Retype the material word for word.

···

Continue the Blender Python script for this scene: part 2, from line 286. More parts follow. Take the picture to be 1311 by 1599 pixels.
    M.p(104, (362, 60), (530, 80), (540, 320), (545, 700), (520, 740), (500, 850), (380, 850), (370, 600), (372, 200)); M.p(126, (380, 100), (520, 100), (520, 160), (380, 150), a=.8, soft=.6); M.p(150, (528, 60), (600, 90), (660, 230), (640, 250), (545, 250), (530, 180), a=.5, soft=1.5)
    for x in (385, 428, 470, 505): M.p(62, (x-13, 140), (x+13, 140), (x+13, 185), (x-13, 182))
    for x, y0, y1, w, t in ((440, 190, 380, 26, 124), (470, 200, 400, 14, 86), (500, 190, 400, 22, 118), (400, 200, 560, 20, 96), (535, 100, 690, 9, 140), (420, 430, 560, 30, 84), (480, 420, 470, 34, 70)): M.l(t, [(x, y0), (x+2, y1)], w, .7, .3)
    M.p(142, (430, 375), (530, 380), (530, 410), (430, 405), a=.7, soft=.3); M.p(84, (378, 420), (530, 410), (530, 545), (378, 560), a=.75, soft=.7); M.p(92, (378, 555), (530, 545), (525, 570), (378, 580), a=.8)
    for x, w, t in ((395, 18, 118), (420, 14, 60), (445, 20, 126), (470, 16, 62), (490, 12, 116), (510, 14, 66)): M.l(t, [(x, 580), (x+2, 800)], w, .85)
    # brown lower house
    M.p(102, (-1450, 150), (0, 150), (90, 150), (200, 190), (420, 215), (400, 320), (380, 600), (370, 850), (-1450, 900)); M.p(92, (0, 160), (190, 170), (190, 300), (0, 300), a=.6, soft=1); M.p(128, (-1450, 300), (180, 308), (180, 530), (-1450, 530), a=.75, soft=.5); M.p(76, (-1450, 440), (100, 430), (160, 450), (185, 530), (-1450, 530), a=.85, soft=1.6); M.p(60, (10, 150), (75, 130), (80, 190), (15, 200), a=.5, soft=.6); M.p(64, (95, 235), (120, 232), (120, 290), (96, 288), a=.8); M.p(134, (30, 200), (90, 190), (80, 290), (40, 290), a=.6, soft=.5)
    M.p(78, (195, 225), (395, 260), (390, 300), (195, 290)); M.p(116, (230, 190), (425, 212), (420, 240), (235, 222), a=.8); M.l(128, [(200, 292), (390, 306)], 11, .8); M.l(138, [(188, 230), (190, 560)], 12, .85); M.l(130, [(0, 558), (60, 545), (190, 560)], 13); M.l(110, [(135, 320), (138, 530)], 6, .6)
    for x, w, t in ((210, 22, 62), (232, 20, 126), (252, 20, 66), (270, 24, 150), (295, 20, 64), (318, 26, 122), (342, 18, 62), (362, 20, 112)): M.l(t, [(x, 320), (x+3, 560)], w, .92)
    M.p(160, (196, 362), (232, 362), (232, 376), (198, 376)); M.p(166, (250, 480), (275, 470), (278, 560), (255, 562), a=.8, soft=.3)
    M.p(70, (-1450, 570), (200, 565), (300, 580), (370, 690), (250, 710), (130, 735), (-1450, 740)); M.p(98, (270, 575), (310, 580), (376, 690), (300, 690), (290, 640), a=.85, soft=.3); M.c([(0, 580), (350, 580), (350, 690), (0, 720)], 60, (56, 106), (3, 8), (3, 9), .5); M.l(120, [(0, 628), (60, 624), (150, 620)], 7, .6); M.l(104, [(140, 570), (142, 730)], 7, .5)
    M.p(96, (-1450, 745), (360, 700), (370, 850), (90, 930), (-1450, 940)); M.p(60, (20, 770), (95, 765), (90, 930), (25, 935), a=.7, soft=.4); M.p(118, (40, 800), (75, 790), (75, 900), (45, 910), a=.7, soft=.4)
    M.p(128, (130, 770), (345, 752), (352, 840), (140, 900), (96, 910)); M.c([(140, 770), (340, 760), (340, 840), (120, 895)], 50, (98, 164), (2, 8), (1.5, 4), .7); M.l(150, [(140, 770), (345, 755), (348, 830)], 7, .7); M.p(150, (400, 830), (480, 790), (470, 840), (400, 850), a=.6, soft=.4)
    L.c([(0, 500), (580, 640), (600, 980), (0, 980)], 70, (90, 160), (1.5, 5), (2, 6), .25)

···

# Task answer:
Continue the Blender Python script for this scene: part 2, from line 286. More parts follow. Take the picture to be 1311 by 1599 pixels.
    M.p(104, (362, 60), (530, 80), (540, 320), (545, 700), (520, 740), (500, 850), (380, 850), (370, 600), (372, 200)); M.p(126, (380, 100), (520, 100), (520, 160), (380, 150), a=.8, soft=.6); M.p(150, (528, 60), (600, 90), (660, 230), (640, 250), (545, 250), (530, 180), a=.5, soft=1.5)
    for x in (385, 428, 470, 505): M.p(62, (x-13, 140), (x+13, 140), (x+13, 185), (x-13, 182))
    for x, y0, y1, w, t in ((440, 190, 380, 26, 124), (470, 200, 400, 14, 86), (500, 190, 400, 22, 118), (400, 200, 560, 20, 96), (535, 100, 690, 9, 140), (420, 430, 560, 30, 84), (480, 420, 470, 34, 70)): M.l(t, [(x, y0), (x+2, y1)], w, .7, .3)
    M.p(142, (430, 375), (530, 380), (530, 410), (430, 405), a=.7, soft=.3); M.p(84, (378, 420), (530, 410), (530, 545), (378, 560), a=.75, soft=.7); M.p(92, (378, 555), (530, 545), (525, 570), (378, 580), a=.8)
    for x, w, t in ((395, 18, 118), (420, 14, 60), (445, 20, 126), (470, 16, 62), (490, 12, 116), (510, 14, 66)): M.l(t, [(x, 580), (x+2, 800)], w, .85)
    # brown lower house
    M.p(102, (-1450, 150), (0, 150), (90, 150), (200, 190), (420, 215), (400, 320), (380, 600), (370, 850), (-1450, 900)); M.p(92, (0, 160), (190, 170), (190, 300), (0, 300), a=.6, soft=1); M.p(128, (-1450, 300), (180, 308), (180, 530), (-1450, 530), a=.75, soft=.5); M.p(76, (-1450, 440), (100, 430), (160, 450), (185, 530), (-1450, 530), a=.85, soft=1.6); M.p(60, (10, 150), (75, 130), (80, 190), (15, 200), a=.5, soft=.6); M.p(64, (95, 235), (120, 232), (120, 290), (96, 288), a=.8); M.p(134, (30, 200), (90, 190), (80, 290), (40, 290), a=.6, soft=.5)
    M.p(78, (195, 225), (395, 260), (390, 300), (195, 290)); M.p(116, (230, 190), (425, 212), (420, 240), (235, 222), a=.8); M.l(128, [(200, 292), (390, 306)], 11, .8); M.l(138, [(188, 230), (190, 560)], 12, .85); M.l(130, [(0, 558), (60, 545), (190, 560)], 13); M.l(110, [(135, 320), (138, 530)], 6, .6)
    for x, w, t in ((210, 22, 62), (232, 20, 126), (252, 20, 66), (270, 24, 150), (295, 20, 64), (318, 26, 122), (342, 18, 62), (362, 20, 112)): M.l(t, [(x, 320), (x+3, 560)], w, .92)
    M.p(160, (196, 362), (232, 362), (232, 376), (198, 376)); M.p(166, (250, 480), (275, 470), (278, 560), (255, 562), a=.8, soft=.3)
    M.p(70, (-1450, 570), (200, 565), (300, 580), (370, 690), (250, 710), (130, 735), (-1450, 740)); M.p(98, (270, 575), (310, 580), (376, 690), (300, 690), (290, 640), a=.85, soft=.3); M.c([(0, 580), (350, 580), (350, 690), (0, 720)], 60, (56, 106), (3, 8), (3, 9), .5); M.l(120, [(0, 628), (60, 624), (150, 620)], 7, .6); M.l(104, [(140, 570), (142, 730)], 7, .5)
    M.p(96, (-1450, 745), (360, 700), (370, 850), (90, 930), (-1450, 940)); M.p(60, (20, 770), (95, 765), (90, 930), (25, 935), a=.7, soft=.4); M.p(118, (40, 800), (75, 790), (75, 900), (45, 910), a=.7, soft=.4)
    M.p(128, (130, 770), (345, 752), (352, 840), (140, 900), (96, 910)); M.c([(140, 770), (340, 760), (340, 840), (120, 895)], 50, (98, 164), (2, 8), (1.5, 4), .7); M.l(150, [(140, 770), (345, 755), (348, 830)], 7, .7); M.p(150, (400, 830), (480, 790), (470, 840), (400, 850), a=.6, soft=.4)
    L.c([(0, 500), (580, 640), (600, 980), (0, 980)], 70, (90, 160), (1.5, 5), (2, 6), .25)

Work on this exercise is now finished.